Retype the opening lines of the listing below, ending with the line that contains "S.view_settings.view_transform='Standard'", and leave out any pictures.

══ Data to process ══

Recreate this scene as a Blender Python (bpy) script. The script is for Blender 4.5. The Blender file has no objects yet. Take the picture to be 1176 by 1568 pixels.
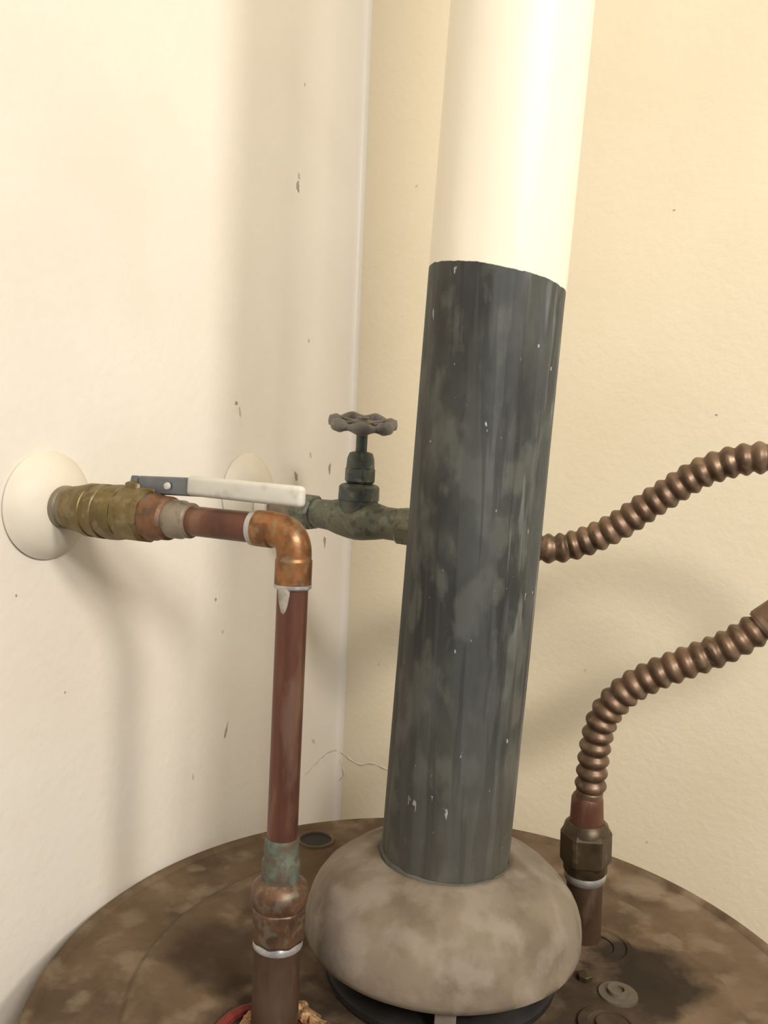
import bpy, math, random
from mathutils import Matrix, Vector, noise
random.seed(4)
S=bpy.context.scene
V=Vector

# ------------------------------------------------------------------ camera
cam=bpy.data.cameras.new("camera"); co=bpy.data.objects.new("camera",cam); S.collection.objects.link(co)
cam.sensor_fit='VERTICAL'; cam.sensor_height=36; cam.lens=36*1303/1568; cam.clip_start=.01
co.matrix_world=Matrix.Translation((0,0,1.505))@Matrix.Rotation(math.radians(86),4,'X')@Matrix.Rotation(math.radians(2.4),4,'Z')
S.camera=co
S.view_settings.view_transform='Standard'

# ------------------------------------------------------------------ materials
def lin(c): return tuple((x/255/12.92 if x/255<=.04045 else ((x/255+.055)/1.055)**2.4) for x in c)+(1,)
def mat(name,cols,scale=20,rough=.5,metal=0.,bump=0.,bscale=None,bdist=.001,spots=None,spot_scale=60,spot_th=.66,stretch=(1,1,1),detail=6,rvar=.15,spec=.5,pos=None,samt=.6,soft=.1):
    m=bpy.data.materials.new(name); m.use_nodes=True; nt=m.node_tree; N=nt.nodes; L=nt.links
    b=N['Principled BSDF']; b.inputs['Specular IOR Level'].default_value=spec
    tc=N.new('ShaderNodeTexCoord'); mp=N.new('ShaderNodeMapping'); mp.inputs['Scale'].default_value=stretch
    L.new(tc.outputs['Object'],mp.inputs['Vector'])
    n=N.new('ShaderNodeTexNoise'); n.inputs['Scale'].default_value=scale; n.inputs['Detail'].default_value=detail; n.inputs['Roughness'].default_value=.6
    L.new(mp.outputs[0],n.inputs['Vector'])
    r=N.new('ShaderNodeValToRGB'); e=r.color_ramp.elements
    k=len(cols); pos=pos or [.32+.36*i/(max(1,k-1)) for i in range(k)]
    e[0].position=pos[0]; e[0].color=lin(cols[0]); e[1].position=pos[-1]; e[1].color=lin(cols[-1])
    for i in range(1,k-1):
        q=e.new(pos[i]); q.color=lin(cols[i])
    L.new(n.outputs['Fac'],r.inputs['Fac']); col=r.outputs['Color']
    if spots:
        for j,sc in enumerate(spots):
            n2=N.new('ShaderNodeTexNoise'); n2.inputs['Scale'].default_value=spot_scale*(1+.7*j); n2.inputs['Detail'].default_value=5; n2.noise_dimensions='4D'; n2.inputs['W'].default_value=3.3*j+1.7
            L.new(mp.outputs[0],n2.inputs['Vector'])
            mr=N.new('ShaderNodeMapRange'); mr.inputs['From Min'].default_value=spot_th-soft/2; mr.inputs['From Max'].default_value=spot_th+soft/2; mr.inputs['To Max'].default_value=samt
            L.new(n2.outputs['Fac'],mr.inputs['Value'])
            mx=N.new('ShaderNodeMix'); mx.data_type='RGBA'; mx.inputs[7].default_value=lin(sc)
            L.new(mr.outputs[0],mx.inputs[0]); L.new(col,mx.inputs[6]); col=mx.outputs[2]
    L.new(col,b.inputs['Base Color'])
    b.inputs['Metallic'].default_value=metal
    mr=N.new('ShaderNodeMapRange'); mr.inputs['To Min'].default_value=max(0.03,rough-rvar); mr.inputs['To Max'].default_value=min(1,rough+rvar)
    L.new(n.outputs['Fac'],mr.inputs['Value']); L.new(mr.outputs[0],b.inputs['Roughness'])
    if bump:
        nb=N.new('ShaderNodeTexNoise'); nb.inputs['Scale'].default_value=bscale or scale*4; nb.inputs['Detail'].default_value=4
        L.new(mp.outputs[0],nb.inputs['Vector'])
        bp=N.new('ShaderNodeBump'); bp.inputs['Strength'].default_value=bump; bp.inputs['Distance'].default_value=bdist
        L.new(nb.outputs['Fac'],bp.inputs['Height']); L.new(bp.outputs[0],b.inputs['Normal'])
    return m

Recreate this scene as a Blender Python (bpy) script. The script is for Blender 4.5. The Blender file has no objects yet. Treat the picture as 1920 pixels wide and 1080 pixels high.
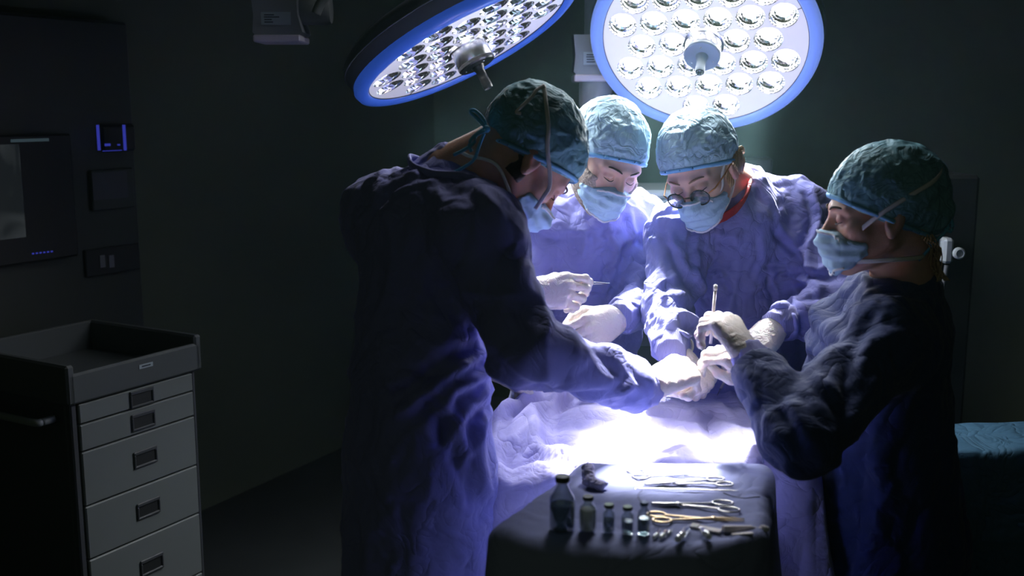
import bpy, math, random
import numpy as np
from mathutils import Vector, Matrix
from mathutils.bvhtree import BVHTree

# ------------------------------------------------------------------ camera, world, exposure
SC = bpy.context.scene
CAMH, FPX, PITCH = 1.62, 2000.0, math.radians(9.65)
cam_d = bpy.data.cameras.new('camera'); cam = bpy.data.objects.new('camera', cam_d)
SC.collection.objects.link(cam); SC.camera = cam
cam.location = (0, 0, CAMH); cam.rotation_euler = (math.pi/2 - PITCH, 0, 0)
cam_d.sensor_width = 36; cam_d.lens = FPX/1920*36; cam_d.clip_start = .05
cam_d.dof.use_dof = True; cam_d.dof.focus_distance = 2.62; cam_d.dof.aperture_fstop = 3.2
w = bpy.data.worlds.new('world'); SC.world = w; w.use_nodes = True
bgn = w.node_tree.nodes['Background']
bgn.inputs[0].default_value = (.80, 1.0, .62, 1); bgn.inputs[1].default_value = .019
SC.view_settings.view_transform = 'Standard'; SC.view_settings.look = 'None'
SC.view_settings.exposure = 1.45; SC.view_settings.gamma = 1; SC.view_settings.use_curve_mapping = False
SC.cycles.use_denoising = True; SC.cycles.max_bounces = 8; SC.cycles.transmission_bounces = 8
SC.cycles.sample_clamp_indirect = 4; SC.cycles.caustics_refractive = False; SC.cycles.caustics_reflective = False

def W(px, py, Y):
    dx, dy = (px-960)/FPX, (540-py)/FPX
    c, s = math.cos(PITCH), math.sin(PITCH)
    d = np.array([dx, dy*s + c, dy*c - s]); t = Y/d[1]
    return np.array([0, 0, CAMH]) + t*d
def Wz(px, py, z):
    d = W(px, py, 1.0) - np.array([0, 0, CAMH])
    return np.array([0, 0, CAMH]) + d*((z-CAMH)/d[2])
def V(*a): return np.array(a if len(a) > 1 else a[0], float)
def unit(v): v = np.asarray(v, float); return v/np.linalg.norm(v)

# room is turned against the camera: E1 runs along the left wall, E2 along the back wall
E1 = V(.479, .878, 0); E2 = V(.878, -.479, 0)

# ------------------------------------------------------------------ lamps: where they hang, and the focus they are aimed at
def facing(C, toward, right, down):     # a lamp normal: share pointing back along the sight line, rest sideways
    v = unit(V(C)-V(0, 0, CAMH)); r = unit(np.cross(v, V(0, 0, 1))); u = np.cross(r, v); lat = unit(right*r-down*u)
    return toward*(-v)+math.sqrt(1-toward**2)*lat
LAMP_R_C = W(1320, 80, 3.26); LAMP_L_C = W(875, 83, 3.04)
LAMP_R_N = facing(LAMP_R_C, .79, -.12, 1); LAMP_L_N = facing(LAMP_L_C, .24, .454, .891)
LAMP_T_C = V(.40, 3.02, 2.60)
LAMP_R_AIM = V(.42, 2.33, .93)
P_R, P_L, P_T = 66, 2, 52      # beams; FL_*: wide spill of each head
FL_R, FL_L, FL_T = 4.5, 3.5, 1.6

# ------------------------------------------------------------------ object helpers
COL = SC.collection
def link(o, parent=None):
    COL.objects.link(o)
    if parent is not None: o.parent = parent
    return o
def thing(name, label, cat, loc=(0, 0, 0), group=None):
    o = bpy.data.objects.new(name, None); COL.objects.link(o); o.empty_display_size = .05
    o.location = tuple(float(x) for x in loc); o['label'] = label; o['category'] = cat
    if group: o['group'] = group
    return o
def tag(o, label, cat, group=None):
    o['label'] = label; o['category'] = cat
    if group: o['group'] = group
    return o
def mesh(name, V_, F_, m, parent=None, smooth=True, kind=None, label=None, auto=None):
    V_ = np.asarray(V_, float)
    if parent is not None:
        off = V(0, 0, 0); p = parent
        while p is not None: off = off + np.array(p.location); p = p.parent
        V_ = V_ - off
        loc = (0, 0, 0)
    else:
        lo, hi = V_.min(0), V_.max(0); loc = V((lo[0]+hi[0])/2, (lo[1]+hi[1])/2, lo[2]); V_ = V_ - loc
    me = bpy.data.meshes.new(name); me.from_pydata(V_.tolist(), [], [tuple(int(i) for i in f) for f in F_]); me.update()
    if smooth: me.shade_smooth()
    o = bpy.data.objects.new(name, me); o.location = tuple(loc); link(o, parent)
    if auto is not None: me.set_sharp_from_angle(angle=math.radians(auto))
    for mm in (m if isinstance(m, (list, tuple)) else [m]): me.materials.append(mm)
    if kind: o['kind'] = kind
    if label: o['label'] = label
    return o
def join(*parts):
    Vs, Fs, n = [], [], 0
    for v, f in parts:
        v = np.asarray(v, float); Vs.append(v); Fs += [tuple(i+n for i in q) for q in f]; n += len(v)
    return np.vstack(Vs), Fs
def frame(z, hint=(0, 0, 1)):
    z = unit(z); h = np.asarray(hint, float)
    if abs(np.dot(z, unit(h))) > .98: h = V(1, 0, 0)
    x = unit(np.cross(h, z)); y = np.cross(z, x); return x, y, z
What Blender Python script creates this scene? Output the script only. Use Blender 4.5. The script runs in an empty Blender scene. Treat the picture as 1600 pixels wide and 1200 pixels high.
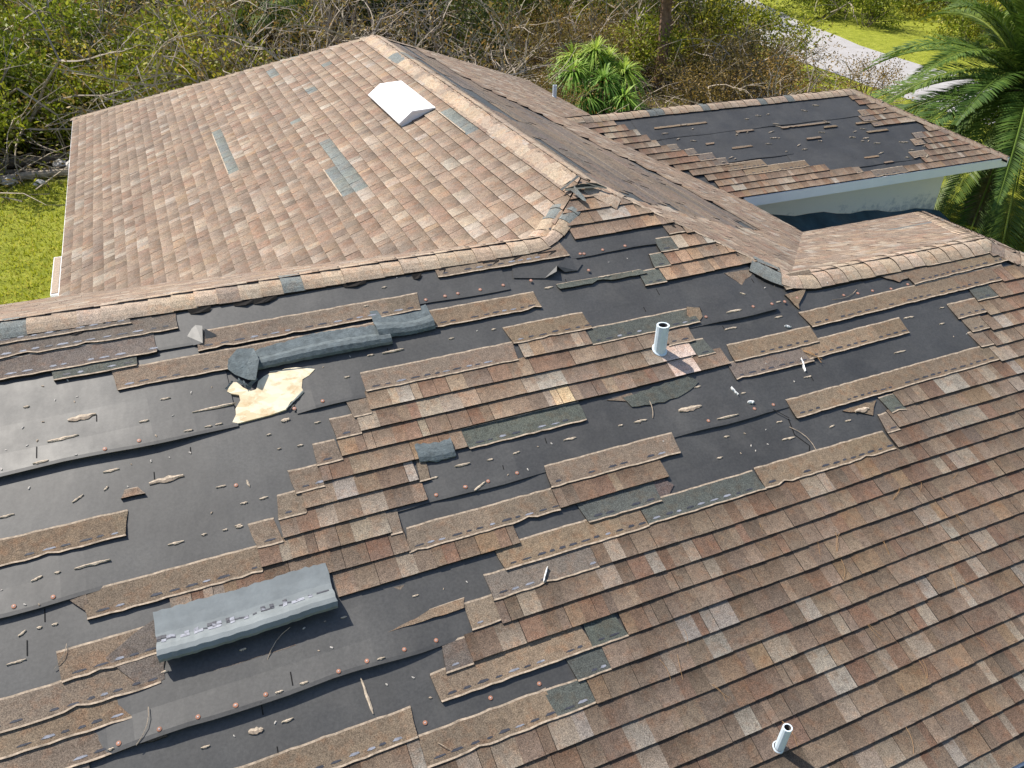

═══

Exercise answer:
Recreate this scene as a Blender Python (bpy) script. The script is for Blender 4.5. The Blender file has no objects yet. Take the picture to be 1176 by 1568 pixels.
import bpy, math, random
from mathutils import Matrix, Vector, noise
random.seed(4)
S=bpy.context.scene
V=Vector

# ------------------------------------------------------------------ camera
cam=bpy.data.cameras.new("camera"); co=bpy.data.objects.new("camera",cam); S.collection.objects.link(co)
cam.sensor_fit='VERTICAL'; cam.sensor_height=36; cam.lens=36*1303/1568; cam.clip_start=.01
co.matrix_world=Matrix.Translation((0,0,1.505))@Matrix.Rotation(math.radians(86),4,'X')@Matrix.Rotation(math.radians(2.4),4,'Z')
S.camera=co
S.view_settings.view_transform='Standard'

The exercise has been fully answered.